- Task brief: Copy each line of the listing below exactly.

- Material provided:
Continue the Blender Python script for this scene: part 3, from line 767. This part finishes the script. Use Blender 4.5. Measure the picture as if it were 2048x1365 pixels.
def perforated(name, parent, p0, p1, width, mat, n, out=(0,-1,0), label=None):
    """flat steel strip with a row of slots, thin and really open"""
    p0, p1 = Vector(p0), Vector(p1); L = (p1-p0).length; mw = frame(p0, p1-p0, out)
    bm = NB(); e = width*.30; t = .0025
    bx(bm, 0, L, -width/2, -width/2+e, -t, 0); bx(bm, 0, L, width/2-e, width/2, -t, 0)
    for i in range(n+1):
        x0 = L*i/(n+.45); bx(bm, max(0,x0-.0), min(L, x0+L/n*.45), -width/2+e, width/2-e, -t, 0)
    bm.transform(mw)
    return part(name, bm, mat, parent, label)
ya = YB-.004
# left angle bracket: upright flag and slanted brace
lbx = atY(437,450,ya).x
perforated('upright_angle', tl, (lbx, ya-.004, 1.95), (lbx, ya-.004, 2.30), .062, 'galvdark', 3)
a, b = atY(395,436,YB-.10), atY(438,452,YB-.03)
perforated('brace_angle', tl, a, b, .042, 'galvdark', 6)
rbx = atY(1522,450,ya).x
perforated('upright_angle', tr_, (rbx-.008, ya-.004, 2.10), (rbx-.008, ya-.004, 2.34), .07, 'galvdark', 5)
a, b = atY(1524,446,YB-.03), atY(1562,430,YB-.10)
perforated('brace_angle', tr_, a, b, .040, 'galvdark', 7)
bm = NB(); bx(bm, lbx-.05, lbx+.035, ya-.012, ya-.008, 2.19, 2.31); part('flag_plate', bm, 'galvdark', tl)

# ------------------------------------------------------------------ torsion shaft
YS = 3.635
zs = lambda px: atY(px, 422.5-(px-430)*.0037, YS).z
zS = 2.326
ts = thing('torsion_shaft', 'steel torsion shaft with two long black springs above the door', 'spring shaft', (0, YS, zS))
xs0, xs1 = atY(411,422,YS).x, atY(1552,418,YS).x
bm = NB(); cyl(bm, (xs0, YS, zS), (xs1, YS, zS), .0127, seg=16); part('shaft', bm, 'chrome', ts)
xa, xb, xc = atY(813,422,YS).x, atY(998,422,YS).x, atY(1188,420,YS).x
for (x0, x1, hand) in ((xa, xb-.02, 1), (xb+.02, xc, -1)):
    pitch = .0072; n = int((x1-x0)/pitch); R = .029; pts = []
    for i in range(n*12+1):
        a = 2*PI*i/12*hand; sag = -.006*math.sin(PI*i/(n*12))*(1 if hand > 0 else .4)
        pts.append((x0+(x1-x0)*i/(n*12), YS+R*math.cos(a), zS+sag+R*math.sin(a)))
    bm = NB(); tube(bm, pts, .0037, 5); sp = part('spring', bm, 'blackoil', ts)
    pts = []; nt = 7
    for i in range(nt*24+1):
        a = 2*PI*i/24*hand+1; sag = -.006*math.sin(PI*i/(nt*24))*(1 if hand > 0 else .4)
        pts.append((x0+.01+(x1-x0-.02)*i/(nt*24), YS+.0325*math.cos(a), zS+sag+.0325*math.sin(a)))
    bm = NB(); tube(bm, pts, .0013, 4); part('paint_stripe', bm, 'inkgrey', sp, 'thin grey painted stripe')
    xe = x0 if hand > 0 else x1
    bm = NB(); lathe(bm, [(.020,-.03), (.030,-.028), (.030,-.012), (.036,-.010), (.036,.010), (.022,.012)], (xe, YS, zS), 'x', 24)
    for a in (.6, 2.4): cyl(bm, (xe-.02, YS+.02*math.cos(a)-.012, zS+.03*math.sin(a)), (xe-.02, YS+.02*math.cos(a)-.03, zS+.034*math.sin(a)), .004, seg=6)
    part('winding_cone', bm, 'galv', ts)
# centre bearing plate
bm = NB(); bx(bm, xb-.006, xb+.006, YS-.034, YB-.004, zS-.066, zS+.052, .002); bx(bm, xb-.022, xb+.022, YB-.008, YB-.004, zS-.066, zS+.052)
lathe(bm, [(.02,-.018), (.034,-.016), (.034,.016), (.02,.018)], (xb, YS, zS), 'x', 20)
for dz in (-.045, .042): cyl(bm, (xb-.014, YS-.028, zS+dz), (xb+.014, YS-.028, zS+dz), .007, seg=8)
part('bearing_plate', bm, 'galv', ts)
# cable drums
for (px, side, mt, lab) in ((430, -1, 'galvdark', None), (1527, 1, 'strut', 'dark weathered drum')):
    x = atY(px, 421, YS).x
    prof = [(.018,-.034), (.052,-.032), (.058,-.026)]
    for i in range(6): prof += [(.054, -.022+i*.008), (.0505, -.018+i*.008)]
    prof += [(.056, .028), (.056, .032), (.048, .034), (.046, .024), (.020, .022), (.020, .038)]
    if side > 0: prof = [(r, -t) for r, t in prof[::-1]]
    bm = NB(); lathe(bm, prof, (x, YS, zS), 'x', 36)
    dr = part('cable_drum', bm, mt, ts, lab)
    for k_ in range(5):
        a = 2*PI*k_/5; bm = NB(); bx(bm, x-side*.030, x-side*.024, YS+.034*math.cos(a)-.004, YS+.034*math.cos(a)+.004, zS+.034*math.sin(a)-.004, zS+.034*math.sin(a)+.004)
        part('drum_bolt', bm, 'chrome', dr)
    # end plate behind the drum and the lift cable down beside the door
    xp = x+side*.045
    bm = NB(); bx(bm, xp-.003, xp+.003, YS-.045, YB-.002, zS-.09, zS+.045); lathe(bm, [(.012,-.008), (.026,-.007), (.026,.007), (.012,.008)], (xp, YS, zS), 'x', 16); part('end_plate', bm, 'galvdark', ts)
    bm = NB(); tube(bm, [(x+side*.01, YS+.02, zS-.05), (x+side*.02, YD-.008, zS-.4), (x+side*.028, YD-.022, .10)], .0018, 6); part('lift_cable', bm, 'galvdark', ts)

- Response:
Continue the Blender Python script for this scene: part 3, from line 767. This part finishes the script. Use Blender 4.5. Measure the picture as if it were 2048x1365 pixels.
def perforated(name, parent, p0, p1, width, mat, n, out=(0,-1,0), label=None):
    """flat steel strip with a row of slots, thin and really open"""
    p0, p1 = Vector(p0), Vector(p1); L = (p1-p0).length; mw = frame(p0, p1-p0, out)
    bm = NB(); e = width*.30; t = .0025
    bx(bm, 0, L, -width/2, -width/2+e, -t, 0); bx(bm, 0, L, width/2-e, width/2, -t, 0)
    for i in range(n+1):
        x0 = L*i/(n+.45); bx(bm, max(0,x0-.0), min(L, x0+L/n*.45), -width/2+e, width/2-e, -t, 0)
    bm.transform(mw)
    return part(name, bm, mat, parent, label)
ya = YB-.004
# left angle bracket: upright flag and slanted brace
lbx = atY(437,450,ya).x
perforated('upright_angle', tl, (lbx, ya-.004, 1.95), (lbx, ya-.004, 2.30), .062, 'galvdark', 3)
a, b = atY(395,436,YB-.10), atY(438,452,YB-.03)
perforated('brace_angle', tl, a, b, .042, 'galvdark', 6)
rbx = atY(1522,450,ya).x
perforated('upright_angle', tr_, (rbx-.008, ya-.004, 2.10), (rbx-.008, ya-.004, 2.34), .07, 'galvdark', 5)
a, b = atY(1524,446,YB-.03), atY(1562,430,YB-.10)
perforated('brace_angle', tr_, a, b, .040, 'galvdark', 7)
bm = NB(); bx(bm, lbx-.05, lbx+.035, ya-.012, ya-.008, 2.19, 2.31); part('flag_plate', bm, 'galvdark', tl)

# ------------------------------------------------------------------ torsion shaft
YS = 3.635
zs = lambda px: atY(px, 422.5-(px-430)*.0037, YS).z
zS = 2.326
ts = thing('torsion_shaft', 'steel torsion shaft with two long black springs above the door', 'spring shaft', (0, YS, zS))
xs0, xs1 = atY(411,422,YS).x, atY(1552,418,YS).x
bm = NB(); cyl(bm, (xs0, YS, zS), (xs1, YS, zS), .0127, seg=16); part('shaft', bm, 'chrome', ts)
xa, xb, xc = atY(813,422,YS).x, atY(998,422,YS).x, atY(1188,420,YS).x
for (x0, x1, hand) in ((xa, xb-.02, 1), (xb+.02, xc, -1)):
    pitch = .0072; n = int((x1-x0)/pitch); R = .029; pts = []
    for i in range(n*12+1):
        a = 2*PI*i/12*hand; sag = -.006*math.sin(PI*i/(n*12))*(1 if hand > 0 else .4)
        pts.append((x0+(x1-x0)*i/(n*12), YS+R*math.cos(a), zS+sag+R*math.sin(a)))
    bm = NB(); tube(bm, pts, .0037, 5); sp = part('spring', bm, 'blackoil', ts)
    pts = []; nt = 7
    for i in range(nt*24+1):
        a = 2*PI*i/24*hand+1; sag = -.006*math.sin(PI*i/(nt*24))*(1 if hand > 0 else .4)
        pts.append((x0+.01+(x1-x0-.02)*i/(nt*24), YS+.0325*math.cos(a), zS+sag+.0325*math.sin(a)))
    bm = NB(); tube(bm, pts, .0013, 4); part('paint_stripe', bm, 'inkgrey', sp, 'thin grey painted stripe')
    xe = x0 if hand > 0 else x1
    bm = NB(); lathe(bm, [(.020,-.03), (.030,-.028), (.030,-.012), (.036,-.010), (.036,.010), (.022,.012)], (xe, YS, zS), 'x', 24)
    for a in (.6, 2.4): cyl(bm, (xe-.02, YS+.02*math.cos(a)-.012, zS+.03*math.sin(a)), (xe-.02, YS+.02*math.cos(a)-.03, zS+.034*math.sin(a)), .004, seg=6)
    part('winding_cone', bm, 'galv', ts)
# centre bearing plate
bm = NB(); bx(bm, xb-.006, xb+.006, YS-.034, YB-.004, zS-.066, zS+.052, .002); bx(bm, xb-.022, xb+.022, YB-.008, YB-.004, zS-.066, zS+.052)
lathe(bm, [(.02,-.018), (.034,-.016), (.034,.016), (.02,.018)], (xb, YS, zS), 'x', 20)
for dz in (-.045, .042): cyl(bm, (xb-.014, YS-.028, zS+dz), (xb+.014, YS-.028, zS+dz), .007, seg=8)
part('bearing_plate', bm, 'galv', ts)
# cable drums
for (px, side, mt, lab) in ((430, -1, 'galvdark', None), (1527, 1, 'strut', 'dark weathered drum')):
    x = atY(px, 421, YS).x
    prof = [(.018,-.034), (.052,-.032), (.058,-.026)]
    for i in range(6): prof += [(.054, -.022+i*.008), (.0505, -.018+i*.008)]
    prof += [(.056, .028), (.056, .032), (.048, .034), (.046, .024), (.020, .022), (.020, .038)]
    if side > 0: prof = [(r, -t) for r, t in prof[::-1]]
    bm = NB(); lathe(bm, prof, (x, YS, zS), 'x', 36)
    dr = part('cable_drum', bm, mt, ts, lab)
    for k_ in range(5):
        a = 2*PI*k_/5; bm = NB(); bx(bm, x-side*.030, x-side*.024, YS+.034*math.cos(a)-.004, YS+.034*math.cos(a)+.004, zS+.034*math.sin(a)-.004, zS+.034*math.sin(a)+.004)
        part('drum_bolt', bm, 'chrome', dr)
    # end plate behind the drum and the lift cable down beside the door
    xp = x+side*.045
    bm = NB(); bx(bm, xp-.003, xp+.003, YS-.045, YB-.002, zS-.09, zS+.045); lathe(bm, [(.012,-.008), (.026,-.007), (.026,.007), (.012,.008)], (xp, YS, zS), 'x', 16); part('end_plate', bm, 'galvdark', ts)
    bm = NB(); tube(bm, [(x+side*.01, YS+.02, zS-.05), (x+side*.02, YD-.008, zS-.4), (x+side*.028, YD-.022, .10)], .0018, 6); part('lift_cable', bm, 'galvdark', ts)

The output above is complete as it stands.